### Required task
Reproduce the span that opens at the line containing "Build this scene" and closes at the line containing "R = math.radians", both lines included, without alteration and without any other line.

### Given information
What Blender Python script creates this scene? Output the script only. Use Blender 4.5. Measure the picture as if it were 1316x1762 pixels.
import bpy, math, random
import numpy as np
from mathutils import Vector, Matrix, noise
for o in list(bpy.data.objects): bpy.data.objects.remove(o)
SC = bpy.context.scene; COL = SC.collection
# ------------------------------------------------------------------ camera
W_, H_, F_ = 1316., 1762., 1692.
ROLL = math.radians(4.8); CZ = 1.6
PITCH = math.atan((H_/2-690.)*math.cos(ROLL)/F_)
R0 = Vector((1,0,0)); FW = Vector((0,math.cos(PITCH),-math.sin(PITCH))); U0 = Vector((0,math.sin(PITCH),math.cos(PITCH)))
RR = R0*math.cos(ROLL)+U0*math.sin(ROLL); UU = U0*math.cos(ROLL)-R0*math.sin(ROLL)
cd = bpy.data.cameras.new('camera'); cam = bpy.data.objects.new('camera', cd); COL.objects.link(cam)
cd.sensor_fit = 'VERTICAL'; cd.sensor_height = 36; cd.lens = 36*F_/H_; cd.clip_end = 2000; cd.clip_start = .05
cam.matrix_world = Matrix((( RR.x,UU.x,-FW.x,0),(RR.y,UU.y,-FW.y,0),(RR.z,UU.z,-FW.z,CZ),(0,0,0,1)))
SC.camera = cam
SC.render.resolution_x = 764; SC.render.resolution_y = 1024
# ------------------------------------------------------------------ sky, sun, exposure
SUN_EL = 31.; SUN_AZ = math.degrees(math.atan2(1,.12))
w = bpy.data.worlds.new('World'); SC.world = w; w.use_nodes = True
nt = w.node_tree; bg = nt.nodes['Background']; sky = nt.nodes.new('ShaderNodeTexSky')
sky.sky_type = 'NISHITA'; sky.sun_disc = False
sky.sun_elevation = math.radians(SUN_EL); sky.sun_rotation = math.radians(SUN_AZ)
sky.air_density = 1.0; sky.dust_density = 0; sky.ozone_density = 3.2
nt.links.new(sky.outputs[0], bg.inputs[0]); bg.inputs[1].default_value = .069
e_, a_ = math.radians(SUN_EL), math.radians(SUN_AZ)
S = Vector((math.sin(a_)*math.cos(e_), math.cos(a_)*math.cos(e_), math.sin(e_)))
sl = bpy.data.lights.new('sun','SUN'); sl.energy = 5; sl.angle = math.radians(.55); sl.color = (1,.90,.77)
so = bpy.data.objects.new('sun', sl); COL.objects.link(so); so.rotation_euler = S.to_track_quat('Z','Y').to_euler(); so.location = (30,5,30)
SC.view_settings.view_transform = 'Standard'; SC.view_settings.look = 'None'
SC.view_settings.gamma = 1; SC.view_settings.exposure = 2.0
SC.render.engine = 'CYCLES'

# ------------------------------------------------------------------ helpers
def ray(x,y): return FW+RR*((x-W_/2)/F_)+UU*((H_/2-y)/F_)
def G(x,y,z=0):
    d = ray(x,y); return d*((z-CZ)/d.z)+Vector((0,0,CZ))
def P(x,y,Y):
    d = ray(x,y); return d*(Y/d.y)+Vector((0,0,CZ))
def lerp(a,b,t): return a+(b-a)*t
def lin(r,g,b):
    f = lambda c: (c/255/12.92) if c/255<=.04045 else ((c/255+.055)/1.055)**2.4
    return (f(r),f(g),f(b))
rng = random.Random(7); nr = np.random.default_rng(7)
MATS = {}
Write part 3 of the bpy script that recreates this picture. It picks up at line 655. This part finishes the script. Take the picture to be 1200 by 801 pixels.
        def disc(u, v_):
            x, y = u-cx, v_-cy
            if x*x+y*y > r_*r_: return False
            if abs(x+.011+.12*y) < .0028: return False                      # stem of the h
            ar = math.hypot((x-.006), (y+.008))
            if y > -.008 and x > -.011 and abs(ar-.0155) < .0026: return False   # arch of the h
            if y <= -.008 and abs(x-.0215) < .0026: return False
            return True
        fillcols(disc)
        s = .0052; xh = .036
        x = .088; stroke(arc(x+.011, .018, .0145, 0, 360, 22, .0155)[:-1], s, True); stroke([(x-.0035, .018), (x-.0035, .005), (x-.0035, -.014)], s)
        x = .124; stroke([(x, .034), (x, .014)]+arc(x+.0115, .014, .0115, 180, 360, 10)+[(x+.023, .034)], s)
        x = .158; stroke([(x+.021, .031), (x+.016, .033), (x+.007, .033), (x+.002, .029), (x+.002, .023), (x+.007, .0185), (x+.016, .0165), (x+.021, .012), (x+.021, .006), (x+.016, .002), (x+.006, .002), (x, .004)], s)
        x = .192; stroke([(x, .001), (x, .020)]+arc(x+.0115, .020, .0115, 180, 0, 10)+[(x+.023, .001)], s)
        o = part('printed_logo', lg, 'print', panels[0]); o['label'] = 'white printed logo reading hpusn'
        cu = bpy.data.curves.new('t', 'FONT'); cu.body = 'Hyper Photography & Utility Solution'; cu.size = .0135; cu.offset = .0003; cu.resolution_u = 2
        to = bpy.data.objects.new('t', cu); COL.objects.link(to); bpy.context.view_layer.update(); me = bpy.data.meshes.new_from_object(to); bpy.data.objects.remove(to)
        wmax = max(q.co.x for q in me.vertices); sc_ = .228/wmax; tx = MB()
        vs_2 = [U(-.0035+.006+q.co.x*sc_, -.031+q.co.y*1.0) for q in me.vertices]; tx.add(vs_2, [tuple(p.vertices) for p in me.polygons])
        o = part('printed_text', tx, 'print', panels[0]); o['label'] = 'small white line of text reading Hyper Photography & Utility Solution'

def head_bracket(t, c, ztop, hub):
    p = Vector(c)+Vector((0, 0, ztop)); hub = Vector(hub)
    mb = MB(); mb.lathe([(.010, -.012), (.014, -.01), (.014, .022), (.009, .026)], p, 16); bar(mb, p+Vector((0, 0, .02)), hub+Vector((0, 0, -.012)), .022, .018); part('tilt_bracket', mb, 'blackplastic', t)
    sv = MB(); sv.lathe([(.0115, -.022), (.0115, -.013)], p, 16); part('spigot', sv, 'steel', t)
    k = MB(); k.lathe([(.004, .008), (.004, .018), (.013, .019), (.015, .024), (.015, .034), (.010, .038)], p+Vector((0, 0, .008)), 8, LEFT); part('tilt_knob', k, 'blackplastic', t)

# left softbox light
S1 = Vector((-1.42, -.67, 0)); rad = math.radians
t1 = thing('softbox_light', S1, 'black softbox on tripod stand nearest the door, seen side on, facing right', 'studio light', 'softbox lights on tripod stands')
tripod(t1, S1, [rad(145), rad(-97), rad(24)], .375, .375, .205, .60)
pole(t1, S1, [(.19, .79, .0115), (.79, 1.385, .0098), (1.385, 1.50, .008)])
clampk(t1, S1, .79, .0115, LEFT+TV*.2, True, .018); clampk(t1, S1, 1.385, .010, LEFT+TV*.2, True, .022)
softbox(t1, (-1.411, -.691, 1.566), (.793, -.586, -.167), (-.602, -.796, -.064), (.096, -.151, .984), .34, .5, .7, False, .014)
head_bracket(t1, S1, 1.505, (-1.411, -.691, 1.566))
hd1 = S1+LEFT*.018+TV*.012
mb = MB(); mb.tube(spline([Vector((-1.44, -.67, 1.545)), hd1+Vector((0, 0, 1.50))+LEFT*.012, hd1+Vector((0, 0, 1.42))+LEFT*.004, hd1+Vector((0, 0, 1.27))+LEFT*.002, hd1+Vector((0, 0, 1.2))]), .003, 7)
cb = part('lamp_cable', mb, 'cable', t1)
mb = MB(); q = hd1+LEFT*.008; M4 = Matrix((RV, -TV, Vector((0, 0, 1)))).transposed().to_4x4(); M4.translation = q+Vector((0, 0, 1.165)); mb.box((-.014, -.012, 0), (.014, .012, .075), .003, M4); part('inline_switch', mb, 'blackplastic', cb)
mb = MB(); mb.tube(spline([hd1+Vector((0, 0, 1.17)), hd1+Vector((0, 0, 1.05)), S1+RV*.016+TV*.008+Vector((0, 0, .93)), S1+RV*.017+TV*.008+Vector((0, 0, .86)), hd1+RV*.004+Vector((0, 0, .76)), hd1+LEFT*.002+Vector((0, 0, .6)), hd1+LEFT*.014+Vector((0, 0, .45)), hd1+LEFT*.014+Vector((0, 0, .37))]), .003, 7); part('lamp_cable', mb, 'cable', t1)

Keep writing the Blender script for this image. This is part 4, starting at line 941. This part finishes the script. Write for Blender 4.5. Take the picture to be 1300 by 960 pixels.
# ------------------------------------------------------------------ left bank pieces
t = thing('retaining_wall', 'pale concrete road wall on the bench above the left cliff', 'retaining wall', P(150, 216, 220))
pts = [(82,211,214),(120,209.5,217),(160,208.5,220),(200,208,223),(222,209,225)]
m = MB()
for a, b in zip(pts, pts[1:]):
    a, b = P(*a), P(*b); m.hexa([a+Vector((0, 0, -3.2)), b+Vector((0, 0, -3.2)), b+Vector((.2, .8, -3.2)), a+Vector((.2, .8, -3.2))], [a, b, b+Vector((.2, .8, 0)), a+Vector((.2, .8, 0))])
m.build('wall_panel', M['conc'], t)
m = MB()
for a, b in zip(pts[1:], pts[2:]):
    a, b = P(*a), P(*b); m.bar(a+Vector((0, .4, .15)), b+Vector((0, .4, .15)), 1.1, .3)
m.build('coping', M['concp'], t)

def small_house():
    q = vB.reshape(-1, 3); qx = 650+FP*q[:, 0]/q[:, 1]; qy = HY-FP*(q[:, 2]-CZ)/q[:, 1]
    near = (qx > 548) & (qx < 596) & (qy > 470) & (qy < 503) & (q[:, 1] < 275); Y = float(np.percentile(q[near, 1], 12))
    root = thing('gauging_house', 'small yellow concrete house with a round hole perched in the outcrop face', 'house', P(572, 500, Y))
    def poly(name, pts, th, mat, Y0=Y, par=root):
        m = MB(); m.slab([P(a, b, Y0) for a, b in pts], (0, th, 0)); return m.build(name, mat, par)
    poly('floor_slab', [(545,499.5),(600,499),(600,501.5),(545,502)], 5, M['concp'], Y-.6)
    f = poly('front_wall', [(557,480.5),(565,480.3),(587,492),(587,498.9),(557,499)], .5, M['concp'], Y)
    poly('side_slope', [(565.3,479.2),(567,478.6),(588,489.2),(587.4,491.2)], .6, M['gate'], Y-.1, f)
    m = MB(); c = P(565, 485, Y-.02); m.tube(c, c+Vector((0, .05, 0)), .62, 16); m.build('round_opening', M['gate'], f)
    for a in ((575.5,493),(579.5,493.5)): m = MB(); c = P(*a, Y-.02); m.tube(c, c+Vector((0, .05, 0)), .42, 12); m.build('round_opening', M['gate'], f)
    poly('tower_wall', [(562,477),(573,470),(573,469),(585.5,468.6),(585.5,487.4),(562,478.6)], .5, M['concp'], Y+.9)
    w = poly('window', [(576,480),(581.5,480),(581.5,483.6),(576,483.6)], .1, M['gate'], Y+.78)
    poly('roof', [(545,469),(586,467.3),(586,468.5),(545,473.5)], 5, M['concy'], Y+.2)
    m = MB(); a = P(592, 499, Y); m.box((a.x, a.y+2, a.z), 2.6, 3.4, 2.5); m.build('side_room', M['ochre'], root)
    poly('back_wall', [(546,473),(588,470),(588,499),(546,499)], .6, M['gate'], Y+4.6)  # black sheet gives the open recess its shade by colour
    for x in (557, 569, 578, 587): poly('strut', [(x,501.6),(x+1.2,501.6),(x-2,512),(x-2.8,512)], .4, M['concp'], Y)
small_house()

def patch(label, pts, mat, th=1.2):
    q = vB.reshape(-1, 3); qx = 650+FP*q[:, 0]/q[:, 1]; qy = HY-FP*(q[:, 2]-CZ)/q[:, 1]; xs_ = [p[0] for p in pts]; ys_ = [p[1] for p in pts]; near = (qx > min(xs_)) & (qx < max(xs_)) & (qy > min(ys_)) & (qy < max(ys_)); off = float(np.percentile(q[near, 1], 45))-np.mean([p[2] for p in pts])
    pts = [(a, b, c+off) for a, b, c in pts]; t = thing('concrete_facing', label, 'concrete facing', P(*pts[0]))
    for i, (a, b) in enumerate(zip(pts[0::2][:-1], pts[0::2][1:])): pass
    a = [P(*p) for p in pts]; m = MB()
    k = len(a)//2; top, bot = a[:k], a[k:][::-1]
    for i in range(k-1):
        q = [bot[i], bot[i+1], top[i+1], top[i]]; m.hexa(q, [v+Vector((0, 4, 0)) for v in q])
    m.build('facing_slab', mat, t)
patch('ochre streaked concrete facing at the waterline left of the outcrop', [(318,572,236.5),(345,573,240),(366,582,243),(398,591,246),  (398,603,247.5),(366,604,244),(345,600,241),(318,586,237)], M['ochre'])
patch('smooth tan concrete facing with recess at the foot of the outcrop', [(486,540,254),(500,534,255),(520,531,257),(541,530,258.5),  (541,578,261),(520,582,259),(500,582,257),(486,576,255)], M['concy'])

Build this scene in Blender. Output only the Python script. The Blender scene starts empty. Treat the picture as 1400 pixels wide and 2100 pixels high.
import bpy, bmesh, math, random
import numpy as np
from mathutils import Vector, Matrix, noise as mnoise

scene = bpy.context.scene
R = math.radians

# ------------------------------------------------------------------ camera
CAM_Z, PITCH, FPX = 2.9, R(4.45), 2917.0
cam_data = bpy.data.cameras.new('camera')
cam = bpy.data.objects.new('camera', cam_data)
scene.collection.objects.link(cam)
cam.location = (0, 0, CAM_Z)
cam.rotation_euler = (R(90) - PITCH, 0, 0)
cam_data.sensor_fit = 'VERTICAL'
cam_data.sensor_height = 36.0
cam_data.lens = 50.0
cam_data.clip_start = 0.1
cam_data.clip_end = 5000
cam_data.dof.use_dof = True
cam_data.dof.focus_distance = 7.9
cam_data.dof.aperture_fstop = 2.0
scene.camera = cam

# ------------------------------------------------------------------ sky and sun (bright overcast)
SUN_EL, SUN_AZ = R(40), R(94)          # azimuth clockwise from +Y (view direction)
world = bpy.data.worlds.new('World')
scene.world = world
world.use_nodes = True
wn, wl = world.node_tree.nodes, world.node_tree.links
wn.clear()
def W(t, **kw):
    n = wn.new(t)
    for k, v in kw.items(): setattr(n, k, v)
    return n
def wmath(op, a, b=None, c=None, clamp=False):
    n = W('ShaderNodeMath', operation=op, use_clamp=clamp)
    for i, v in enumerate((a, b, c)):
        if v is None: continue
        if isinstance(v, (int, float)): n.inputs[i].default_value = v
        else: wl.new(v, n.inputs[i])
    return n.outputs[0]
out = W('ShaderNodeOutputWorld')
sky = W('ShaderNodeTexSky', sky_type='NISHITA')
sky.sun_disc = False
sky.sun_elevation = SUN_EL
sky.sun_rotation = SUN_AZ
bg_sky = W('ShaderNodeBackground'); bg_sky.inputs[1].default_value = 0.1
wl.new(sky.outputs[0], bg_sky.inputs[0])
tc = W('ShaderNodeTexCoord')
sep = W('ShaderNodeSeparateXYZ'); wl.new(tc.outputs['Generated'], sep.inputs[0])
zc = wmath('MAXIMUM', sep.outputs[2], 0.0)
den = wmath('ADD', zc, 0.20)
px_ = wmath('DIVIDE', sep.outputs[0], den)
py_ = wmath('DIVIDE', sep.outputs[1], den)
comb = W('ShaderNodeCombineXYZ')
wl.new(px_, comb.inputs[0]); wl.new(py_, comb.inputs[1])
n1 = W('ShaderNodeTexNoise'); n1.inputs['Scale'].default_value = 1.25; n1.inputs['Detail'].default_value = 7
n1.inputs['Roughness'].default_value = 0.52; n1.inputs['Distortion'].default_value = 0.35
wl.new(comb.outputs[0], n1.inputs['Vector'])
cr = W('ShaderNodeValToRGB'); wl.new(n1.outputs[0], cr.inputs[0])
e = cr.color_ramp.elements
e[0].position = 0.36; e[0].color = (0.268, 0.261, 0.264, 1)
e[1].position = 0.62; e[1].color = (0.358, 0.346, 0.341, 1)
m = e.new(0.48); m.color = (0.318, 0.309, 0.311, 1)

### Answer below
Build this scene in Blender. Output only the Python script. The Blender scene starts empty. Treat the picture as 1400 pixels wide and 2100 pixels high.
import bpy, bmesh, math, random
import numpy as np
from mathutils import Vector, Matrix, noise as mnoise

scene = bpy.context.scene
R = math.radians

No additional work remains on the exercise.